これは、彼女たちが『露出の激しい服装をすべき女性キャラではない』と尾田先生が考えているということなのだろう。
つまり尾田先生は、プリンちゃんや日和様の肌を、なるべく人目に晒したくないのである。
だからこそ、ドレスローザ編で露出しまくっていたレベッカまでのヒロインは余裕で描かれたわけだ。
【尾田先生のカップリング至上主義】
プリンちゃんや日和様が脱がされない理由はただ一つだと考えられる。
即ち、「尾田先生がサンジやゾロの相手役のヒロインの肌を他人の目に触れさせたくない」と思っているからだ。
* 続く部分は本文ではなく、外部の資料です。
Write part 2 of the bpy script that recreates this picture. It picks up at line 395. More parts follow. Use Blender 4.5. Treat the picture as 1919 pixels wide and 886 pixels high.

この主張については、古くからの読者であるほど納得できるだろう。
麦わらの一味随一の正統派カップリングであるウソカヤだが、カヤさんは扉絵カラー等で脱がされるようなことはなかった(多分)。
プリンちゃんも日和様も同じなのである。
特にプリンちゃんはサンジと今後結婚することが決まったようなものであり、海賊島に攫われた囚われの姫として、麦わらの一味に救われる未来が確定している。
【清純派とお色気担当】
一方で、同じヒロインでも、ナミやハンコックやレベッカやビビやヤマトのように、麦わらの一味のカップリングに近くても、水着にさせられる女キャラもいる。
彼女達は最初の時点で肌を露出したヒロインとして描かれており、プリンや日和様とは扱いが違う。
尾田先生の中では、「過度な露出をさせちゃいけない清純派ヒロイン」と「何でもありのお色気ヒロイン」で使い分けているのだろう。
【ワンピースの多様性】
最近の青山先生との対談において、尾田先生はナミを(当時においては)斬新なヒロイン像として描いていたことを語っている。
だが、もはやナミさんのようなキャラは、現代においては(実際のキャラ造形の違いはともかく)特に珍しくもない。
カヤさん以来、あまり見ることの無かった「清純派ヒロイン」枠が最近増えているのは、その辺の事情も影響しているのかもしれない。
露出の激しいお色気枠も描きつつも、古き良き清純派ヒロイン……いや、釘崎野薔薇を水着にしたらリベラルな価値観を持った高い人権意識を持っていらっしゃる有識者に厳しく批判される現代においてはむしろ、プリンちゃんや日和様の方が一周回って先進的なヒロインと言えなくもなくはなくってよ。ねぇ、あなた。
【結論】
この記事でつまり何が言いたかったのかと言えば、サンプリは結婚する。
これに尽きる。
ビッグマム海賊団と麦わらの一味も和解する。
今後、描かれる黒ひげ海賊団との戦いにおいて、それらが描かれることだろう。
是非とも楽しみにしておいて欲しい。